Half-Life: Alyx is just the beginning of Half-Life's comeback story, and Valve reveals why they chose to make a VR-exclusive game rather than jump right into Half-Life 3.
The new Half-Life game isn't what we expected. It's a VR-only Half-Life 2 prequel that aims to be virtual reality's killer app and justify Valve's massive investment into the still-fringe platform. But it also serves another big role: Half-Life: Alyx is basically a practice run for new Half-Life projects. It's a way to get Valve back into the groove of the franchise, all while learning new things about Source 2 like optimizing graphics, textures, and FPS mechanics. A lot of what Valve learns from Half-Life: Alyx can translate into other Half-Life games, even if they're not VR projects.
In a recent interview with Geoff Keighley, Valve programmers talked about how Half-Life: Alyx is a stepping stone to new things.
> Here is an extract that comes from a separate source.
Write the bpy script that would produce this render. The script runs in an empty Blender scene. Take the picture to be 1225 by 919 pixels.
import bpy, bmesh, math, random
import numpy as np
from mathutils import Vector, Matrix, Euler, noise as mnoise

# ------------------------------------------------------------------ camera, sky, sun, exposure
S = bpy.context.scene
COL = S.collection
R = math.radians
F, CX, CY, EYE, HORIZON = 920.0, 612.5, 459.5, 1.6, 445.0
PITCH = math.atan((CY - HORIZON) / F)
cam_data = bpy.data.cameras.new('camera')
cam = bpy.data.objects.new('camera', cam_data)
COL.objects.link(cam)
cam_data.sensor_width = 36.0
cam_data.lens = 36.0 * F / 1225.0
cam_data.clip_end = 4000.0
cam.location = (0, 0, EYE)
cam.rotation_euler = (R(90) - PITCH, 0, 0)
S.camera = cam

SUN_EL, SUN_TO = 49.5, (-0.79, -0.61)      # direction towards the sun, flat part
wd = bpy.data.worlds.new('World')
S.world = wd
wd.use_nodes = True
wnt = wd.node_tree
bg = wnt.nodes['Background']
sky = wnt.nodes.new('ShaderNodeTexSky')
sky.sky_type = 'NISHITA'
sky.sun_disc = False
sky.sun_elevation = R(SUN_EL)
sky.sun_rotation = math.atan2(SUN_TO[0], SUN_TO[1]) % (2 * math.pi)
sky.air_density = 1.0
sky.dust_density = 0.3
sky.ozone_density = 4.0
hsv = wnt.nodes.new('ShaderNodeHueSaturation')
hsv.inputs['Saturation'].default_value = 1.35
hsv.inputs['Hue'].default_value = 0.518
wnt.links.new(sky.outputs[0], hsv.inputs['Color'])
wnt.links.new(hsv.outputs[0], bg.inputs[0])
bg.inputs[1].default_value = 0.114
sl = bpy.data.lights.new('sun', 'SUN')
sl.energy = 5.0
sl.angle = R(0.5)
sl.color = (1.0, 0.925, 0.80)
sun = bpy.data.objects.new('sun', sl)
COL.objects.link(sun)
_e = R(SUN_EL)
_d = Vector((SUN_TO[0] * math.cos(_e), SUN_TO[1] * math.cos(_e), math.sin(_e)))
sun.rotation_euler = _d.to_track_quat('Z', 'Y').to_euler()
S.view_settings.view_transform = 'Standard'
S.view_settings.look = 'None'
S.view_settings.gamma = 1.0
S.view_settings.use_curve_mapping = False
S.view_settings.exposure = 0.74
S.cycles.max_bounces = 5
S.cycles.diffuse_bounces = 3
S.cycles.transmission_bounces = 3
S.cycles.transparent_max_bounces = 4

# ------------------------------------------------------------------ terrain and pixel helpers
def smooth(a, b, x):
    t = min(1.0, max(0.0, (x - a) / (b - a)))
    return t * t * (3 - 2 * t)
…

The team might not be ready to work on Half-Life 3 just yet, but this new VR project will help pave the way to that magical threequel.
"Back in 2016, when we started this, Half-Life 3 was a terrifyingly daunting prospect, right? I think to some extent VR was a way we could fool ourselves into believing we had a way to do this," said Valve's Robin Walker.
"By starting with VR then trying to think about Half-Life and how it worked, and playtesting those experiences, you're immediately in a space where we have something we understand well, like Half-Life's core gameplay, and then a new platform with new prospects and new possibilities.
"We can do that translation [to VR] and then watch people play it. So within a week or two, we're starting to learn. So it was really easy not try and think about of the big picture of like 'we're making Half-Life 3' and just figure out what people enjoy in this and then let's make forward progress."
This progress isn't just limited to VR. Of course, Half-Life: Alyx's development would mostly translate to more VR games, but the systems, textures, designs, and overall mechanics could still be molded for a traditional mouse and keyboard setup.
Valve knows that VR is a niche market. They hope to accelerate headset sales with Half-Life: Alyx, but they know most gamers still play on PC. And of course have assertions from Valve that more Half-Life games are on the way--there's no way that the lucrative IP would be locked to such a small addressable market.
Other fun tidbits about the interview: Valve resurrected other franchises in VR, possibly even Left 4 Dead 3.
"There's projects we've worked on in the past 9 years that people never heard about and that never shipped," said Valve's David Speyrer.
"All along the way in building Source 2 we tried various games in different franchises. Each of them kind of moved the engine forward in some way and explored some ideas, and they were all back-burnered for good reasons I think. They were more like milestones along the way to get where we are with Half-Life: Alyx.
"I think it'd be really fun to delve back into those [games]."
Half-Life: Alyx is due out March 2020 exclusively for SteamVR headsets, including HTC Vive, Oculus Rift, Valve Index, and Windows Mixed Reality HMDs.